A veces las calles tienen un olor que te transporta a otro lugar, como si la brisa viniera de tan lejos que solo con el recuerdo pudieras ubicar.
Me encontré un cielo pintado de tiza, la temperatura idónea para que no importase la estación y un jolgorio de pájaros a mi alrededor. Pasé por la calle de las naranjas suicidas, siempre me causó revuelo verlas abiertas contra el suelo, ojalá fuera tan fácil desprenderse de lo que te sujeta de una forma tan natural.
De pronto pensé, podría dejarlo todo para otro momento, conducir durante una hora, ir a contracorriente hacia el pueblo donde me crié. Hacer caso a la brisa por una vez, encajar lo que siente el estómago cuando le dejas hacer.

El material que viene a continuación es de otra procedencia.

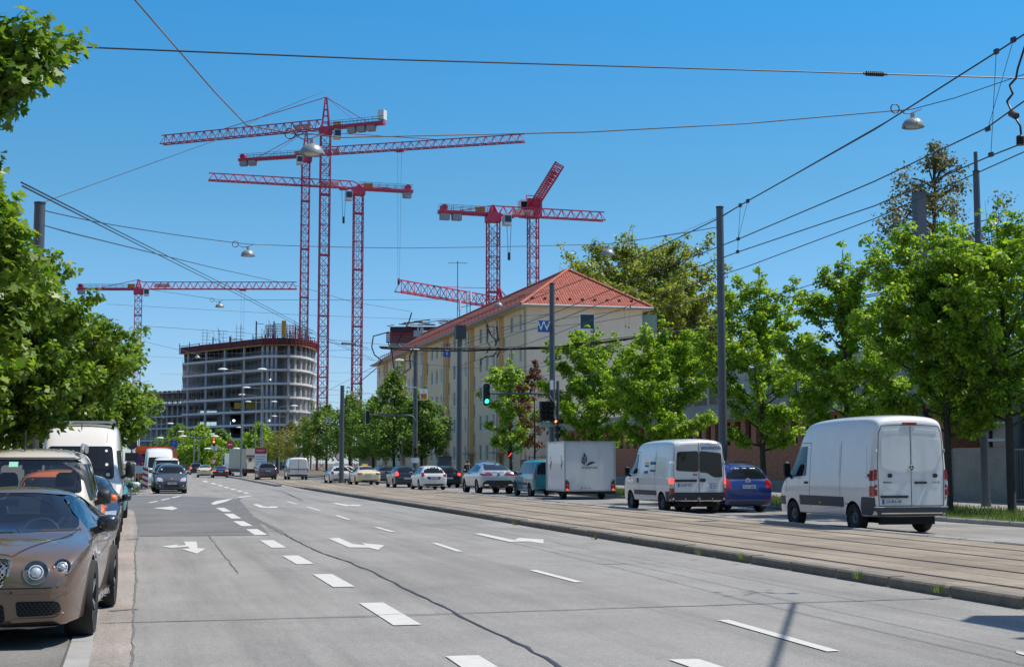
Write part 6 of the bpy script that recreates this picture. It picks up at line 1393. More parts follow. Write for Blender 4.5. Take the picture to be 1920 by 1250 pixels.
# ---------------------------------------------------------------- dark hatchback
v = basic_car('hatch', 'hatchback', 'navy black hatchback parked in front of the white high roof van', 'car', (-1.08, 30.0, 0), PI, P_navy, 4.3, 1.78, 1.44, GP, .325, None, False, None, ('alloy', 7), front=True, sub=3)
v.patch('headlamp', 'front', [(.42,.62), (.80,.66), (.82,.76), (.50,.74)], M_lclear, .014, True, r=.03); v.patch('grille', 'front', [(-.36,.42), (.36,.42), (.40,.74), (-.40,.74)], M_trim, .012, r=.04)
# ---------------------------------------------------------------- white high-roof van with a roof bar
st = [(y*1.13, zb, w_*1.03, b, wr*1.02, zr*.96) for (y, zb, w_, b, wr, zr) in BASE['van']]
v = Vehicle('high_roof_van', 'white high-roof van facing us with a pale roof bar, above the dark hatchback', 'van', (-1.21, 37.6, 0), PI, st, paint('white_warm', (.70,.67,.62)), 5.9, 2.06, 2.66, [(1.9, .9, .34, .22), (-1.9, .9, .34, .22)], GP, sub=3); v.style = ('steel', 0); v.finish()
v.patch('windscreen', 'front', [(-.80,1.28), (.80,1.28), (.79,1.6), (.74,2.06), (-.74,2.06), (-.79,1.6)], M_glass, .006, r=.08)
for vw in ('left', 'right'): v.patch('cab_window', vw, [(.95,1.32), (2.12,1.28), (1.62,1.95), (.97,1.98)], M_glass, .006, r=.05); v.line(vw, [(.85,.5), (.85,2.1)], .014); v.line(vw, [(2.15,.6), (2.15,1.25)], .014); v.patch('side_strip', vw, rect(-1.4, 1.4, .58, .72, .02), M_trim, .012)
mb = MB(); mb.bar((-.80,1.02,2.66), (.80,1.02,2.66), .16, .05); obj('roof_bar', mb, M('bar_pale', (.55,.58,.60), .4, metal=.4), v.root)
for sx in (-1, 1): mb = MB(); mb.bar((sx*.72,1.02,2.50), (sx*.76,1.02,2.66), .07); mb.bar((sx*.76,1.02,2.66), (sx*.84,1.02,2.66), .15, .09); obj('bar_clamp', mb, M_trim, v.root)
v.line('front', [(-.6,2.15), (-.62,2.4)], .008); v.line('top', [(0,1.3), (0,1.0)], .02); mb = MB(); mb.tube([(0,1.35,2.48), (0,1.28,2.62)], .012, 6); obj('aerial', mb, M_trim, v.root)
v.mirror(1.85, 1.50, 1.0, .22, .42, .18, M_trim); v.patch('headlamp', 'front', [(.55,.95), (.86,.90), (.86,1.20), (.66,1.24)], M_lclear, .012, True, r=.05); v.patch('grille', 'front', rect(-.5, .5, .62, .92, .04), M_trim, .012); v.patch('front_bumper', 'front', rect(-.85, .85, .38, .60, .05), M_trim, .012)
v.patch('windscreen_sticker', 'front', circ(-.62, 1.62, .035, 14), M_plate, .008); v.patch('windscreen_sticker', 'front', circ(-.66, 1.38, .045, 14), M_plate, .008); v.patch('windscreen_sticker', 'front', circ(-.6, 1.95, .03, 14), M_plate, .008)
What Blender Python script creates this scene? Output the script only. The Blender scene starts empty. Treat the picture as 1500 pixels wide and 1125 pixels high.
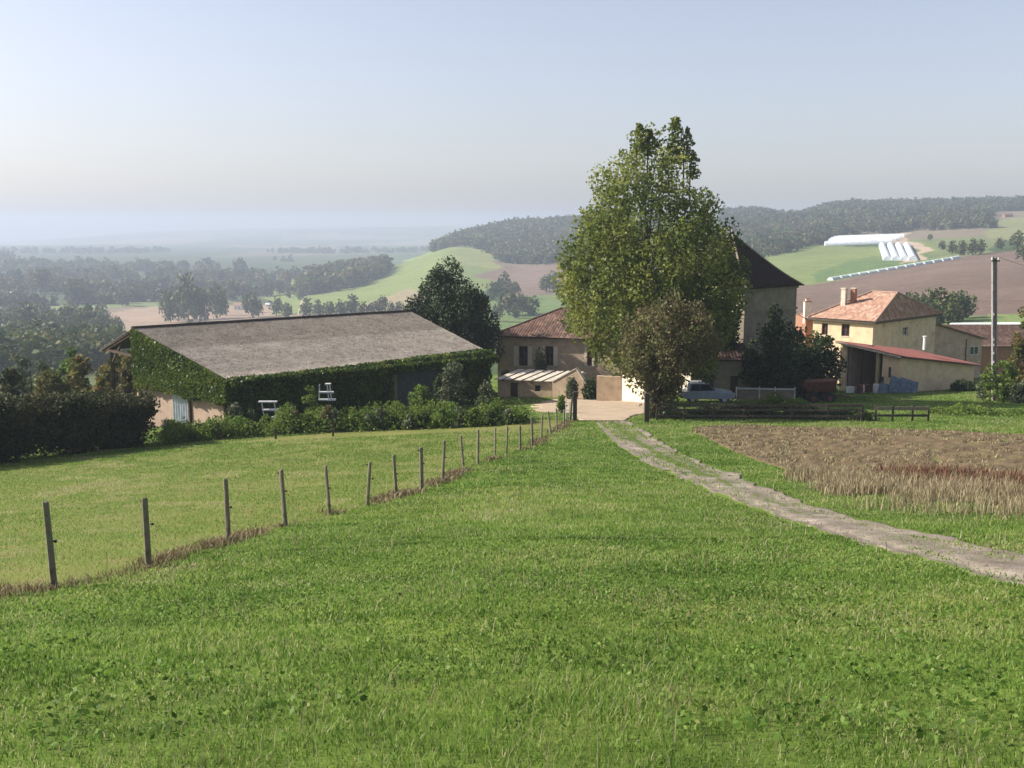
import bpy, math, random
import numpy as np
from mathutils import Vector
rng = np.random.default_rng(7); random.seed(7)
SC = bpy.context.scene
COL = SC.collection
# ------------------------------------------------------------------ camera
F = 1550.0; PT = math.atan(227.5/F); TP = math.tan(PT); CP = math.cos(PT); SP = math.sin(PT)
cam = bpy.data.cameras.new('camera'); cam.sensor_width = 36; cam.lens = 36*F/1500
cam.clip_start = .1; cam.clip_end = 40000
co = bpy.data.objects.new('camera', cam); COL.objects.link(co)
co.rotation_euler = (math.pi/2-PT, 0, 0); SC.camera = co

def P(sx, sy, Y):
    "world point at forward distance Y seen at photo position (sx, sy)"
    v = (562.5-sy)/F
    k = Y/(CP+v*SP)
    return Vector(((sx-750)/F*k, Y, (v*CP-SP)*k))
# ------------------------------------------------------------------ noise
def _hash(ix, iy, s):
    h = (ix.astype(np.int64)*374761393 + iy.astype(np.int64)*668265263 + s*1442695041) & 0x7fffffff
    h = ((h ^ (h >> 13))*1274126177) & 0x7fffffff
    return ((h ^ (h >> 16)) & 0xffff)/65535.0
def vnoise(x, y, s=0):
    ix = np.floor(x); iy = np.floor(y); fx = x-ix; fy = y-iy
    fx = fx*fx*(3-2*fx); fy = fy*fy*(3-2*fy)
    a = _hash(ix, iy, s); b = _hash(ix+1, iy, s); c = _hash(ix, iy+1, s); d = _hash(ix+1, iy+1, s)
    return (a*(1-fx)+b*fx)*(1-fy)+(c*(1-fx)+d*fx)*fy
def fbm(x, y, sc, o=3, s=0):
    x = np.asarray(x, float)/sc; y = np.asarray(y, float)/sc
    r = 0; a = .5; t = 0
    for i in range(o):
        r = r + a*vnoise(x, y, s+i*17); t += a; a *= .5; x = x*2.03+5.1; y = y*2.03+1.7
    return r/t
# ------------------------------------------------------------------ terrain height
NY = np.array([-2000,-40,0,3,6,10,14,25,35,45,62,75,90,110,160,260.])
NZ = np.array([30,1.2,-1.6,-1.95,-2.7,-3.7,-4.65,-6.75,-8.3,-9.6,-11.3,-12.65,-14.2,-16.2,-20,-27])
_yy = np.linspace(-60, 260, 1281); _zz = np.interp(_yy, NY, NZ)
_k = np.hanning(25); _k /= _k.sum(); _zs = np.convolve(np.pad(_zz, 12, 'edge'), _k, 'valid')
KY = np.array([110,160,250,350,500,700,900,1200,1600,2500,4000,5000,6500,8600.])
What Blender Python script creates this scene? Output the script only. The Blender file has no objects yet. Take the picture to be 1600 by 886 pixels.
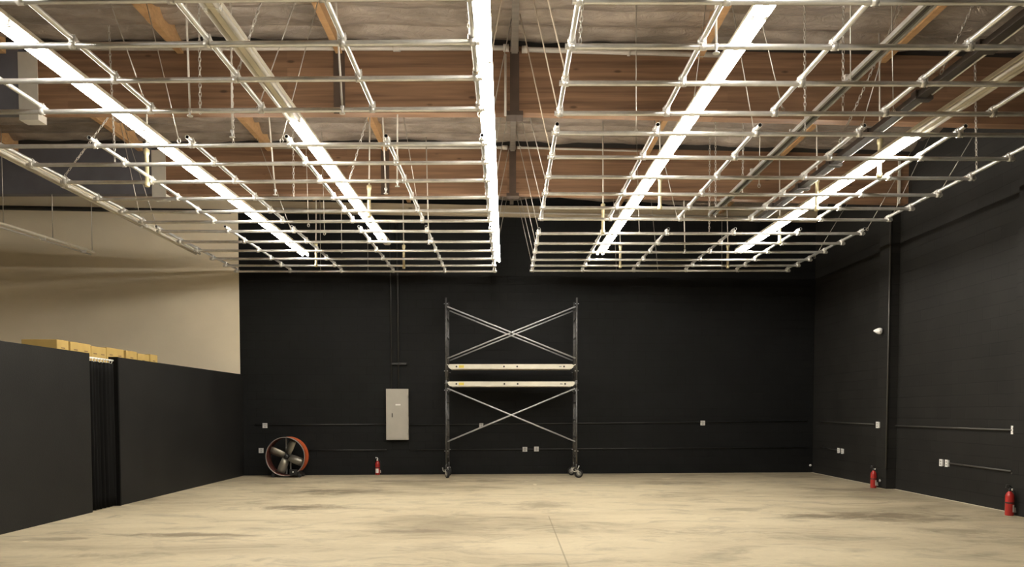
import bpy, math, random
from mathutils import Vector, Matrix, noise
random.seed(7)
C = bpy.context.scene.collection
PI = math.pi
# ------------------------------------------------------------------ survey: photo pixel -> point in the hall (metres)
F, TH, XP, H = 1155.0, math.radians(2.2), 793.0, 1.55
YP = 643 + F*math.tan(TH)
ct, st = math.cos(TH), math.sin(TH)
def ray(x, y):
    a = (x-XP)/F; b = (YP-y)/F
    return Vector((a, ct+b*st, -st+b*ct))
CAM = Vector((0, 0, H))
def PY(x, y, Y):
    d = ray(x, y); return CAM + d*(Y/d.y)
def PZ(x, y, Z):
    d = ray(x, y); return CAM + d*((Z-H)/d.z)
def PX(x, y, X):
    d = ray(x, y); return CAM + d*(X/d.x)
BW0, BWS = 18.29, 0.0668                       # back wall: y = BW0 + BWS*x
def PB(x, y, off=0.0):                         # point on the back wall (off metres in front of it)
    d = ray(x, y); return CAM + d*((BW0-off)/(d.y-BWS*d.x))
BANG = math.atan(BWS)
XR, XL = 7.77, -6.38                           # right wall, partition face

# ------------------------------------------------------------------ materials
def nt(name):
    m = bpy.data.materials.new(name); m.use_nodes = True
    n = m.node_tree; b = n.nodes['Principled BSDF']
    return m, n, b
def N(n, t, **kw):
    x = n.nodes.new(t)
    for k, v in kw.items():
        if k in x.inputs: x.inputs[k].default_value = v
        else: setattr(x, k, v)
    return x
def mat(name, col, rough=.5, metal=0.0, var=0.0, scale=8.0, bump=0.0, spec=None, bscale=None):
    m, n, b = nt(name)
    b.inputs['Roughness'].default_value = rough; b.inputs['Metallic'].default_value = metal
    if spec is not None: b.inputs['Specular IOR Level'].default_value = spec
    b.inputs['Base Color'].default_value = (*col, 1)
    tc = N(n, 'ShaderNodeTexCoord')
    if var:
        nz = N(n, 'ShaderNodeTexNoise', Scale=scale, Detail=5.0)
        n.links.new(tc.outputs['Object'], nz.inputs['Vector'])
        r = N(n, 'ShaderNodeValToRGB')
        r.color_ramp.elements[0].position = .3; r.color_ramp.elements[1].position = .7
        r.color_ramp.elements[0].color = (*[c*(1-var) for c in col], 1)
        r.color_ramp.elements[1].color = (*[min(1, c*(1+var)) for c in col], 1)
        n.links.new(nz.outputs['Fac'], r.inputs['Fac']); n.links.new(r.outputs['Color'], b.inputs['Base Color'])
    if bump:
        nb = N(n, 'ShaderNodeTexNoise', Scale=bscale or scale*4, Detail=4.0)
        n.links.new(tc.outputs['Object'], nb.inputs['Vector'])
        bp = N(n, 'ShaderNodeBump', Strength=bump, Distance=.02)
        n.links.new(nb.outputs['Fac'], bp.inputs['Height']); n.links.new(bp.outputs['Normal'], b.inputs['Normal'])
    return m
def emit(name, col, s):
    m, n, b = nt(name)
    b.inputs['Base Color'].default_value = (.9, .9, .88, 1)
    b.inputs['Emission Color'].default_value = (*col, 1); b.inputs['Emission Strength'].default_value = s
    return m
def block_wall(name, col, axes, mort=.55):
    m, n, b = nt(name); b.inputs['Roughness'].default_value = .62; b.inputs['Specular IOR Level'].default_value = .2
    tc = N(n, 'ShaderNodeTexCoord'); sep = N(n, 'ShaderNodeSeparateXYZ'); cmb = N(n, 'ShaderNodeCombineXYZ')
    n.links.new(tc.outputs['Object'], sep.inputs[0])
    n.links.new(sep.outputs[axes], cmb.inputs['X']); n.links.new(sep.outputs['Z'], cmb.inputs['Y'])
    br = N(n, 'ShaderNodeTexBrick'); br.offset = .5
    for k, v in {'Scale': 1.0, 'Mortar Size': .006, 'Mortar Smooth': .6, 'Brick Width': .405, 'Row Height': .203}.items(): br.inputs[k].default_value = v
    br.inputs['Color1'].default_value = (*col, 1); br.inputs['Color2'].default_value = (*[c*1.12 for c in col], 1)
    br.inputs['Mortar'].default_value = (*[c*mort for c in col], 1)
    n.links.new(cmb.outputs[0], br.inputs['Vector'])
    nz = N(n, 'ShaderNodeTexNoise', Scale=1.3, Detail=6.0); n.links.new(tc.outputs['Object'], nz.inputs['Vector'])
    mr = N(n, 'ShaderNodeMapRange'); mr.inputs[1].default_value = .3; mr.inputs[2].default_value = .7; mr.inputs[3].default_value = .85; mr.inputs[4].default_value = 1.15
    n.links.new(nz.outputs['Fac'], mr.inputs[0])
    mx = N(n, 'ShaderNodeVectorMath', operation='SCALE'); n.links.new(br.outputs['Color'], mx.inputs[0]); n.links.new(mr.outputs[0], mx.inputs['Scale'])
    n.links.new(mx.outputs[0], b.inputs['Base Color'])
    fine = N(n, 'ShaderNodeTexNoise', Scale=45.0, Detail=3.0); n.links.new(tc.outputs['Object'], fine.inputs['Vector'])
    bp = N(n, 'ShaderNodeBump', Strength=.35, Distance=.006); bp.invert = True
    ad = N(n, 'ShaderNodeMath', operation='ADD'); n.links.new(br.outputs['Fac'], ad.inputs[0])
    fm = N(n, 'ShaderNodeMath', operation='MULTIPLY'); fm.inputs[1].default_value = .25; n.links.new(fine.outputs['Fac'], fm.inputs[0]); n.links.new(fm.outputs[0], ad.inputs[1])
    n.links.new(ad.outputs[0], bp.inputs['Height']); n.links.new(bp.outputs['Normal'], b.inputs['Normal'])
    return m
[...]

Pero ya no hay sitio para mí, no el que hubo en el recuerdo, nada de lo que vea allí me arrullará hasta dormir.
No hay escapatoria, una vez transitas un lugar, nunca vuelve a ser el mismo.
Tampoco en la playa donde hundí los pies hasta querer desaparecer, correr hasta allí sería pedir cuentas al mar de lo que yo misma enterré. Y escribir es lo más parecido a escarbar.
Los tesoros más preciados están escondidos en los ojos de quién mira por primera vez, el resto pasa por acomodar los colores, ser capaz de reconocer qué queda tras la foto en blanco y negro.